Closed sessions are completely private. Don’t even think about trying to blag your way in. Fabio Capello and most managers favour the latter but are obliged to have a few of types one and two.

No major tournament is complete without allegations of spying at a closed session, so you could say that Paul Le Guen, Cameroon’s French coach, declared this World Cup officially open several hours before the official ceremony.

A motley mob of media folk pitched up at the school and when they found all the entrances barred by police (most of whom have guns, by the way) they complained – all right, we complained – loudly and persistently.

“Linus said it would be Open”, we kept telling the cop with the most stars on his epaulettes.

Eventually, a FIFA official went and fetched Cameroon press officer Linus Pascal Fouda who said, “Yesterday at a closed session you climbed on vehicles and filmed. That is completely bad. So the coach said today is closed and not open and the police will not let you climb on your cars.”

It became clear that by “you” he meant the Japanese, who live up to the stereotype by using cameras all the time.
They filmed Linus, then they filmed each other filming Linus and finally they filmed police telling them to stop filming.

I think I got myself in the background several times and so am probably very big in Japan now.

* AT an open session yesterday evening, it was fairly obvious that Arsenal’s Alexandre Song will be a key man for Cameroon.

He took part in a frequently repeated drill in which Inter Milan striker Samuel Eto’o dropped deep to drag his marker out of the back four so that a wide player could make a run into the space.

* THE school picked by Cameroon as a base is Northlands Primary. It is on Gleneagles Drive and all the surrounding roads are also named after British golf course.
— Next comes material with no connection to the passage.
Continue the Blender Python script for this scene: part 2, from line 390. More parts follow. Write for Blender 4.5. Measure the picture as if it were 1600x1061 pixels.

You approach it via Hoylake Avenue and Sunningdale Road, for instance. And those roads feel like a very well-heeled English suburb, with substantial houses with prim lawns.

But then you notice that the birds grubbing about on those lawns are Mynahs and you remember it is Africa.

The school definitely doesn’t look English. It is far too well-equipped, with several first rate football pitches and a stand that would not look out of place at a decent non-league ground in the UK.

There is one remarkable aspect of Cameroon’s choice of the school and a nearby swanky hotel as their base: all their qualifying games are hundreds of miles away.

They won’t play in Durban unless they win their group, in which case their second round fixture is here.

Either they are very confident or they like flying.